Examine each line of the data. Copy those that contain the string "picture".

── Data ──

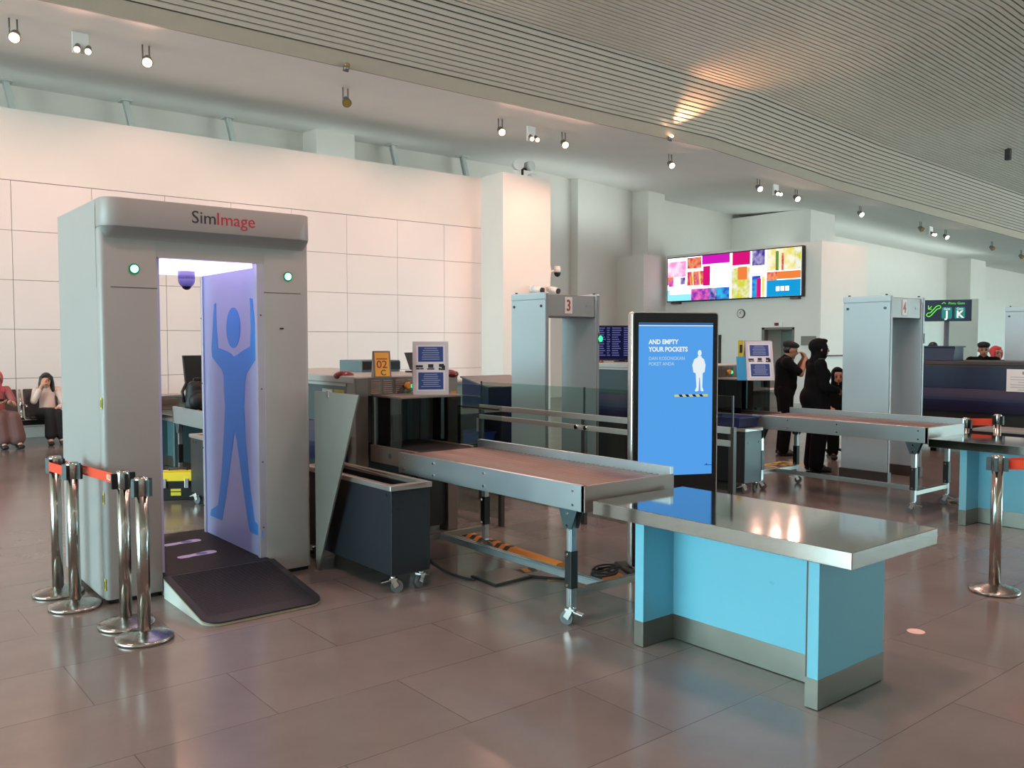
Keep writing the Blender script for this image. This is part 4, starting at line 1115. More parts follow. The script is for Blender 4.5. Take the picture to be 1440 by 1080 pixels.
# ------------------------------------------------------------------ metal detector gates
M_md = mat('pale blue grey gate panel', (168, 188, 196), 0.3, var=0.03, scale=2)
M_mdbar = mat('warm grey gate bar', (122, 112, 110), 0.4)
M_mdedge = mat('grey gate edge', (110, 108, 110), 0.4)
M_plate = mat('white number plate', (216, 208, 204), 0.5); M_num = mat('dark red numeral', (140, 24, 30), 0.5)
def detector(x0, y0, num, label, lean=False, w=0.815, d=0.575, h=2.15, light=False):
    x1, y1 = x0+w, y0+d
    t = thing('metal_detector', label, 'metal detector', (x0+w/2, y0+d/2, 0), 0, 'walk-through metal detectors')
    for s_, (a, b) in (('l', (x0, x0+0.055)), ('r', (x1-0.055, x1))):
        sp_ = obj('side_panel', MB().box(a, b, y0, y1, 0.12, h-0.075), M_md, t, 0.012, 3)
        obj('panel_cap', MB().box(a-0.003, b+0.003, y0-0.004, y1+0.004, h-0.078, h), M_md, sp_, 0.014, 3)
        obj('edge_strip', MB().box(a+0.008, b-0.008, y0-0.006, y0+0.002, 0.12, h-0.01), M_mdedge, sp_, 0.002)
        obj('foot_base', MB().box(a-0.012, b+0.012, y0-0.015, y1+0.015, 0.0, 0.125), mat('dark bronze gate base', (66, 60, 58), 0.45), sp_, 0.004)
        bo = MB()
        for yy in (y0+0.06, y1-0.06):
            bo.cyl((a+0.002, yy, h-0.145), (a-0.012, yy, h-0.145), 0.015, n=14)
            bo.cyl(((a+b)/2, yy, h-0.003), ((a+b)/2, yy, h+0.015), 0.014, n=12)
        obj('bolt', bo, mat('dark bolt head', (66, 70, 74), 0.3, metal=0.8), sp_, split=True)
    bar = obj('cross_bar', MB().box(x0+0.05, x1-0.05, y0+0.015, y1-0.015, h-0.255, h-0.02), M_mdbar, t, 0.006)
    cx = x0+w*0.43
    pl_ = obj('number_plate', MB().box(cx-0.055, cx+0.055, y0+0.010, y0+0.015, h-0.22, h-0.04), M_plate, bar)
    if num: obj('numeral', text_mb(num, 0.17, (cx, y0+0.009, h-0.19), (1, 0, 0), (0, 0, 1), 0.004, 'CENTER', 0.001, squeeze=.8), M_num, pl_)
    obj('maker_badge', MB().box(x1-0.20, x1-0.11, y0+0.011, y0+0.015, h-0.15, h-0.125), M_mdedge if num else M_mdbar, bar)
    obj('indicator_bezel', MB().box(x1-0.022, x1-0.004, y0-0.012, y0-0.002, 1.60, 1.72), M_black, t)
    if light:
        obj('green_lamp', MB().sph((x1+0.005, y0-0.012, 1.655), (0.03, 0.022, 0.036), 14, 9), emit_mat('green pilot lamp', (60, 240, 150), 1.8), t)
    return t
detector(6.15, 7.0, '3', 'metal detector gate numbered 3 behind the glass barrier', light=True)
detector(9.56, 4.965, '4', 'metal detector gate numbered 4 right of the standing officers')
detector(14.2, 4.99, '', 'metal detector gate cut off by the right edge of the picture')

# ------------------------------------------------------------------ flight monitor, notices, far-lane things
c = Vector((8.62, 8.45, 1.345))
t = thing('flight_monitor', 'dark flight information screen above the scanner behind gate 3', 'screen', tuple(c), -math.radians(42))
obj('screen_case', MB().box(-0.19, 0.52, -0.02, 0.03, 0.02, 0.50), M_black, t, 0.006, local=True)
mb = MB(); mb.box(-0.175, 0.505, -0.023, -0.02, 0.04, 0.485)
sc_ = obj('screen', mb, emit_mat('flight screen', (34, 36, 84), 0.5), t, local=True)
mb = MB(); rnd = random.Random(5)
for r in range(13):
    z = 0.465-r*0.031
    for u0, u1 in ((-.16, -.06), (-.05, .0), (.02, .16), (.18, .3), (.32, .36), (.38, .5)):
        mb.box(u0, u0+(u1-u0)*rnd.uniform(.6, .95), -0.0245, -0.023, z-0.008, z+0.006)
obj('flight_rows', mb, emit_mat('flight rows', (120, 124, 190), 0.6), sc_, local=True)
obj('stand', MB().box(0.12, 0.2, 0.0, 0.06, 0.0, 0.1).box(0.05, 0.28, -0.06, 0.1, 0, 0.015), M_black, t, local=True)
obj('side_box', MB().box(-0.27, -0.19, -0.02, 0.03, 0.22, 0.36).box(-0.215, -0.20, -0.005, 0.01, 0.0, 0.3), M_black, t, local=True)
# paper notice on the far right scanner
fx = 12.868
p0, p1 = at_x(1416, 519, fx), at_x(1416, 556, fx)
t = thing('paper_notice', 'white paper notice taped to the dark blue scanner at the right edge', 'notice', (fx, p0.y-0.2, p1.z))
obj('paper_sheet', MB().box(fx-0.004, fx-0.001, p0.y-0.46, p0.y, p1.z, p0.z), M_white, t)
mb = MB()
for i in range(7):
    z = p0.z-0.11-i*0.035
    mb.box(fx-0.006, fx-0.004, p0.y-0.42, p0.y-0.05-(0.1 if i % 3 == 2 else 0), z, z+0.006)
mb.box(fx-0.006, fx-0.004, p0.y-0.26, p0.y-0.2, p0.z-0.07, p0.z-0.03)
obj('print_line', mb, mat('grey print', (150, 148, 150), 0.6), t, split=True)
pa = at_x(1342, 500, 13.0)
t = thing('monitor', 'navy blue monitor hood on top of the dark blue scanner, right of gate 4', 'monitor', (13.1, pa.y+0.3, 1.345))
obj('hood', MB().hexa([(12.95, pa.y, 1.345), (13.3, pa.y, 1.345), (13.3, pa.y+0.75, 1.345), (12.95, pa.y+0.75, 1.345), (12.98, pa.y-0.02, 1.545), (13.25, pa.y-0.02, 1.545), (13.25, pa.y+0.75, 1.56), (12.98, pa.y+0.75, 1.56)]), M_navy, t, 0.006)
obj('hood_edge', MB().box(12.94, 13.3, pa.y-0.03, pa.y+0.75, 1.54, 1.56), M_navy, t, 0.004)
pb_ = at_x(1312, 486, 13.1)
o = obj('dome_cap', MB().sph((13.1, pb_.y, 1.575), (0.06, 0.06, 0.045), 16, 10).box(13.05, 13.15, pb_.y-0.05, pb_.y+0.05, 1.555, 1.575), M_black); tag(o, 'tiny black dome on the navy monitor hood under the direction sign', 'camera')
t = thing('low_cabinet', 'low grey cabinet with a pale top under the dark blue scanner at the right', 'cabinet', (12.45, 4.6, 0))
obj('cabinet_body', MB().box(12.25, 12.75, 3.6, 5.15, 0.04, 0.42), M_cart, t, 0.004)
obj('cabinet_top', MB().box(12.23, 12.77, 3.58, 5.17, 0.42, 0.455), M_lid, t, 0.004)
obj('door_gap', MB().box(12.247, 12.252, 4.62, 4.63, 0.06, 0.40).box(12.247, 12.252, 4.1, 4.11, 0.06, 0.40), M_black, t, split=True)
obj('knob', MB().sph((12.24, 4.68, 0.33), 0.018, 10, 6).sph((12.24, 4.57, 0.33), 0.018, 10, 6), M_black, t, split=True)

# ------------------------------------------------------------------ direction sign on a post
dsn = 18.0
d_ = ray(1331, 470); c = CP+d_*(dsn/d_.dot(FW))
t = thing('direction_sign', 'dark blue direction sign with letters J and K on a grey post', 'sign', (c.x, c.y, 0), -math.radians(62))
hw, z0, z1 = 0.45, 2.045, 2.485
obj('post', MB().cyl((0.0, 0.05, 0), (0.0, 0.05, 2.1), 0.05, n=16), mat('slate sign post', (92, 100, 110), 0.4), t, local=True)
sg = obj('sign_panel', MB().box(-hw, hw, -0.03, 0.03, z0, z1), mat('dark blue sign panel', (16, 34, 60), 0.4, emit=(12, 30, 60), estr=0.25), t, 0.004, local=True)
M_tealsq = mat('teal sign square', (10, 128, 124), 0.5, emit=(10, 128, 124), estr=0.35); M_sgreen = mat('lime sign line', (110, 226, 70), 0.5, emit=(110, 226, 70), estr=0.6); M_swhite = mat('white sign letter', (240, 244, 240), 0.5, emit=(240, 244, 240), estr=0.55)
for ch, x in (('J', -0.005), ('K', 0.235)):
    sq = obj('gate_square', MB().prism(rr(x-0.095, x+0.095, z0+0.05, z0+0.29, 0.03), -0.034, -0.03, 'y'), M_tealsq, sg, local=True)
    obj('letter', text_mb(ch, 0.20, (x, -0.036, z0+0.075), (1, 0, 0), (0, 0, 1), 0.006, 'CENTER', 0.001), M_swhite, sq, local=True)
    obj('small_word', text_mb('Gate', 0.062, (x, -0.036, z0+0.235), (1, 0, 0), (0, 0, 1), 0.0, 'CENTER', 0.001), M_swhite, sq, local=True)
obj('heading', text_mb('Pintu Gate', 0.07, (0.02, -0.032, z0+0.345), (1, 0, 0), (0, 0, 1), 0.0, 'LEFT', 0.001), M_sgreen, sg, local=True)
mb = MB()
mb.tube([(x, -0.034, z) for x, z in ((-0.10, z0+.36), (-.06, z0+.39), (-.03, z0+.36))], 0.008, 6)
mb.tube([(x, -0.034, z) for x, z in ((-.375, z0+.11), (-.385, z0+.14), (-.36, z0+.17), (-.31, z0+.18), (-.20, z0+.31), (-.16, z0+.325), (-.125, z0+.315), (-.12, z0+.285), (-.14, z0+.265), (-.19, z0+.25), (-.30, z0+.12), (-.34, z0+.095), (-.375, z0+.11))], 0.010, 6)
mb.tube([(x, -0.034, z) for x, z in ((-.35, z0+.33), (-.35, z0+.25), (-.29, z0+.25))], 0.009, 6); mb.tube([(x, -0.034, z) for x, z in ((-.35, z0+.25), (-.29, z0+.31))], 0.009, 6)
obj('escalator_symbol', mb, M_sgreen, sg, local=True)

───

_Worked answer_:
Keep writing the Blender script for this image. This is part 4, starting at line 1115. More parts follow. The script is for Blender 4.5. Take the picture to be 1440 by 1080 pixels.
detector(14.2, 4.99, '', 'metal detector gate cut off by the right edge of the picture')